[start]

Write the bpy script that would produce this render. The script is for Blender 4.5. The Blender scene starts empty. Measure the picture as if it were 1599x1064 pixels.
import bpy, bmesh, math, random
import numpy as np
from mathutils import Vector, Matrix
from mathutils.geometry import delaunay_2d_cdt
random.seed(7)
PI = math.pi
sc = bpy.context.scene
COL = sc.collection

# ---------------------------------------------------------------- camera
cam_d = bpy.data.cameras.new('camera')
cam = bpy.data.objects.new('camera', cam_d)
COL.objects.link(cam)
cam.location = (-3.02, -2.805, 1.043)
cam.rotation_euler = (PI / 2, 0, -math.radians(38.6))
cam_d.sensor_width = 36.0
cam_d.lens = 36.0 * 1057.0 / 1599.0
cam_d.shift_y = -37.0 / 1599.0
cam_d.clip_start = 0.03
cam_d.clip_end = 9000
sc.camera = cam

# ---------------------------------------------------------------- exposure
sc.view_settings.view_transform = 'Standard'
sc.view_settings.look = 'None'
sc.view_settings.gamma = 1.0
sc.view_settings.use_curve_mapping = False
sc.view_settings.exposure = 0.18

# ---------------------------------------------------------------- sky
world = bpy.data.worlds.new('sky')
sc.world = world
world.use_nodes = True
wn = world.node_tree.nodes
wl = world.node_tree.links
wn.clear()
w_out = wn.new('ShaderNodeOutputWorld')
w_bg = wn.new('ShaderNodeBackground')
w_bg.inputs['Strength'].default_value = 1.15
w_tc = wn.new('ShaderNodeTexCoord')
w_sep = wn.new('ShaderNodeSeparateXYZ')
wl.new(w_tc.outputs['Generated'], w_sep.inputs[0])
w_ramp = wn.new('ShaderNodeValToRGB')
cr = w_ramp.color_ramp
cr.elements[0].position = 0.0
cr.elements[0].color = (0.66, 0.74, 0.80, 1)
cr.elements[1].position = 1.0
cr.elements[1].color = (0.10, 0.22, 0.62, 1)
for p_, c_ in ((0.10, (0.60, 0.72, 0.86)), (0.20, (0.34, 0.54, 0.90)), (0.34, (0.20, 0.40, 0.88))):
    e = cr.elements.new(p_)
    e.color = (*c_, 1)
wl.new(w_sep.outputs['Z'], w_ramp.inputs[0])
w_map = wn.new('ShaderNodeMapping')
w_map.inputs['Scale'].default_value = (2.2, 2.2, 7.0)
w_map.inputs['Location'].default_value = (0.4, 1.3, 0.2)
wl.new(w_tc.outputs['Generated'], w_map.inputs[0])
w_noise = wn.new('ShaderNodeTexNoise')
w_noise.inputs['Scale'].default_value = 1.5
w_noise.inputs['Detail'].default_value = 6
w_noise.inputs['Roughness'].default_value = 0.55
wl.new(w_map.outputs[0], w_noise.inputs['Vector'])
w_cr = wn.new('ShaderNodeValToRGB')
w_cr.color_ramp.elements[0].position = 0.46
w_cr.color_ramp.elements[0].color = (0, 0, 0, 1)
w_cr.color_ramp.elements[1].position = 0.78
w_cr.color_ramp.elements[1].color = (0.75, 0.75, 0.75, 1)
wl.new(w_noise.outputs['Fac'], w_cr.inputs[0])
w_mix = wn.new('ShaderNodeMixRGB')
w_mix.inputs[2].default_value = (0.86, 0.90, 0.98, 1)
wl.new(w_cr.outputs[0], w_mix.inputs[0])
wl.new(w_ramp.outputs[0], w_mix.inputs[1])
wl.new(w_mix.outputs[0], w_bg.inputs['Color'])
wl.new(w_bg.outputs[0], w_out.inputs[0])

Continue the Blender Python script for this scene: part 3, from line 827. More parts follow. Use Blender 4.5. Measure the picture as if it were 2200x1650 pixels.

[end]

*Directions*.
Everything from the first line of the data through the line containing "sc.view_settings.exposure = 0.18" should be echoed exactly. Add nothing.

*Task output*.
Write the bpy script that would produce this render. The script is for Blender 4.5. The Blender scene starts empty. Measure the picture as if it were 1599x1064 pixels.
import bpy, bmesh, math, random
import numpy as np
from mathutils import Vector, Matrix
from mathutils.geometry import delaunay_2d_cdt
random.seed(7)
PI = math.pi
sc = bpy.context.scene
COL = sc.collection

# ---------------------------------------------------------------- camera
cam_d = bpy.data.cameras.new('camera')
cam = bpy.data.objects.new('camera', cam_d)
COL.objects.link(cam)
cam.location = (-3.02, -2.805, 1.043)
cam.rotation_euler = (PI / 2, 0, -math.radians(38.6))
cam_d.sensor_width = 36.0
cam_d.lens = 36.0 * 1057.0 / 1599.0
cam_d.shift_y = -37.0 / 1599.0
cam_d.clip_start = 0.03
cam_d.clip_end = 9000
sc.camera = cam

# ---------------------------------------------------------------- exposure
sc.view_settings.view_transform = 'Standard'
sc.view_settings.look = 'None'
sc.view_settings.gamma = 1.0
sc.view_settings.use_curve_mapping = False
sc.view_settings.exposure = 0.18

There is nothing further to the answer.